In contrast, trying horses here - particularly for the hunter ring, where I have decades more experience - seems a lot harder, particularly if there are budget constraints. If you have a bottomless wallet, you can go to any of the big show/sales barns and sit on a lot of horses … then I suppose all you have to worry about is getting a good vetting to include sophisticated blood work, and trying to ensure you really understand how the horse has been “prepped” for you to sit on. I’ve seen a lot of very beautiful, very expensive hunters that have been “prepared” in a way that I personally wouldn’t be comfortable with or willing to replicate.

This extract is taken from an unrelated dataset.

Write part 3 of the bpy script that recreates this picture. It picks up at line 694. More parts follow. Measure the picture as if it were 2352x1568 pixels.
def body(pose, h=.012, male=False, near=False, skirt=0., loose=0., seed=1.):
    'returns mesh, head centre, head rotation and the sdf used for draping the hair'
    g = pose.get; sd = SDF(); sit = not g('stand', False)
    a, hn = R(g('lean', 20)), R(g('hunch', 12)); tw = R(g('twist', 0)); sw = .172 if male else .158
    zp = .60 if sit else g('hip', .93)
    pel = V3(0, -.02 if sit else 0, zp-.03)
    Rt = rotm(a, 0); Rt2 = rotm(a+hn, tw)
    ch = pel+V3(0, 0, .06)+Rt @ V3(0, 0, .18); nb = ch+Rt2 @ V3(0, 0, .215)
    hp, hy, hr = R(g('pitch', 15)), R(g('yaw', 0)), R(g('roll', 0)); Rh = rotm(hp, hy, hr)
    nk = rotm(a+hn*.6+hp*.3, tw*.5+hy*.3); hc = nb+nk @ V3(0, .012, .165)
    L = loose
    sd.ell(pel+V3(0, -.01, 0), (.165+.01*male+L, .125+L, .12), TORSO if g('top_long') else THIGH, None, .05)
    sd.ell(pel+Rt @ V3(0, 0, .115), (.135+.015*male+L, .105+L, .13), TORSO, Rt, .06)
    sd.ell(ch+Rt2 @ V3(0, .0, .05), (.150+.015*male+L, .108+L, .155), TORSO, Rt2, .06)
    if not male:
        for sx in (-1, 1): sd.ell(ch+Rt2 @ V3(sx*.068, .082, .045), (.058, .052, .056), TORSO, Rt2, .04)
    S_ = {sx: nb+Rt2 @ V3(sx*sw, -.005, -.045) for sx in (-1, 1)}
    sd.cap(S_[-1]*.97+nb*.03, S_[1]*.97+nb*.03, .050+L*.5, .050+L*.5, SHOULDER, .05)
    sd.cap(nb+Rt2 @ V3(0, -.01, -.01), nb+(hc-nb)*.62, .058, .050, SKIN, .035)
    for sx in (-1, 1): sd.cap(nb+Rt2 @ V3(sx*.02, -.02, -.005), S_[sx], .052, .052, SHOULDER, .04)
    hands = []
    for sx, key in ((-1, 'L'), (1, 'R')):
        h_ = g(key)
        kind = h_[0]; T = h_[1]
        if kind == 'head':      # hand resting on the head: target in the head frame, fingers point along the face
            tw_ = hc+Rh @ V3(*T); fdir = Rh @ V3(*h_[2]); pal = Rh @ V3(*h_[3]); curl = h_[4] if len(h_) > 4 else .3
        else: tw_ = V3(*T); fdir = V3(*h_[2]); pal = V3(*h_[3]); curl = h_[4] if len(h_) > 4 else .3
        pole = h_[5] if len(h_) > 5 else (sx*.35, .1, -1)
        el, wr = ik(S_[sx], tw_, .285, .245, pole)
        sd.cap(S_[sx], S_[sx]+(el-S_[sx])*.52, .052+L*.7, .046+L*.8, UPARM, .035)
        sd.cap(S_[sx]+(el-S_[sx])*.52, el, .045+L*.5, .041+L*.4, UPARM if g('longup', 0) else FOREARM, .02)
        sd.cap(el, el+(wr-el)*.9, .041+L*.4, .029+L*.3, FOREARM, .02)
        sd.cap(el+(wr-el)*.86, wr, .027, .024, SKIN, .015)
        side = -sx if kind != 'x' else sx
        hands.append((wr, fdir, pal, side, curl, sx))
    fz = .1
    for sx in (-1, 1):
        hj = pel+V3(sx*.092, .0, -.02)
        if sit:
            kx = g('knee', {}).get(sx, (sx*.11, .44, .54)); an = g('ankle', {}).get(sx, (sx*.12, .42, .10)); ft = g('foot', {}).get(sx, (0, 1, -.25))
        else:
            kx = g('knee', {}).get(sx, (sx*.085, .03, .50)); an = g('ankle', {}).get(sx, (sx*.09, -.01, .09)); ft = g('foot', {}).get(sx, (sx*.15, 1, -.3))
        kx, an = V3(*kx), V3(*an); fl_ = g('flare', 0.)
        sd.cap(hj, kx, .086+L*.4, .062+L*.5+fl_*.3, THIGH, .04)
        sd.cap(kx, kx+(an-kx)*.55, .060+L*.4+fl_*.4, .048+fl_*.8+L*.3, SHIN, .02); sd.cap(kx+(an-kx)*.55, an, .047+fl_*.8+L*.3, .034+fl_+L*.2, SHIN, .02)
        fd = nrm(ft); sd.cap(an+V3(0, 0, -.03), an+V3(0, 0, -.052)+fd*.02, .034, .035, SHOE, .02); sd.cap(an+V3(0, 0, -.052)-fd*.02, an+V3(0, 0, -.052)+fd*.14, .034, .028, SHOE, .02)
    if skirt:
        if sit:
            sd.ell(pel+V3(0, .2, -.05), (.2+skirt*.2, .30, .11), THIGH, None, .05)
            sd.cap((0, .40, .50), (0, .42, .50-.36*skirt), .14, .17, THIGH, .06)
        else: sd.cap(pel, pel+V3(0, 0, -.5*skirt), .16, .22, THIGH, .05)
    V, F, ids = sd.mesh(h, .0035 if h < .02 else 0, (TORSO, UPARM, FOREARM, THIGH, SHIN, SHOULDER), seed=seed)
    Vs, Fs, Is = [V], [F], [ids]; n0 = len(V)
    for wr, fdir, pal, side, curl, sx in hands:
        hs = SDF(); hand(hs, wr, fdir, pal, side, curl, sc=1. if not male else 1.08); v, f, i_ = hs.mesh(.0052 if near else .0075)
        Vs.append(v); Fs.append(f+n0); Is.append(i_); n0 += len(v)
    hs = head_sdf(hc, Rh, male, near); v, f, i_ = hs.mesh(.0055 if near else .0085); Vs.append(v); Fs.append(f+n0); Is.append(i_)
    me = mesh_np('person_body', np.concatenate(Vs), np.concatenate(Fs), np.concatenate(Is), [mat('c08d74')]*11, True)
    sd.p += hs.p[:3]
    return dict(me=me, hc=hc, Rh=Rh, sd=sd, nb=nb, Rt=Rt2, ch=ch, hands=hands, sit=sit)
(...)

If you buy from smaller shops, private individuals, or breeders… there may be much less of that sort of risk, but IME it was quite difficult to A) find those horses and B) arrange travel to see them, as by definition they are in small programs and spread out all over the place. I personally wasn’t willing to get on a plane to see one or two horses, but that may not be the case for everyone. And I sure didn’t want to do that 10 or 12 times in my search. (And to everyone who always objects to the cost of a plane ticket for an import, saying it adds no value… I say, I’d rather buy my selected horse a ticket than spend that $$ flying myself around the country.) For me it’s not just the expense but the TIME factor.

I am definitively NOT saying you can’t find a nice horse here. I just found it a lot easier to buy in Europe, and so I’ll continue to do so.

Oh and for the record, unless you do have really good reliable contacts in Europe, IMO it is worth paying the commission to someone with those kinds of relationships to help you.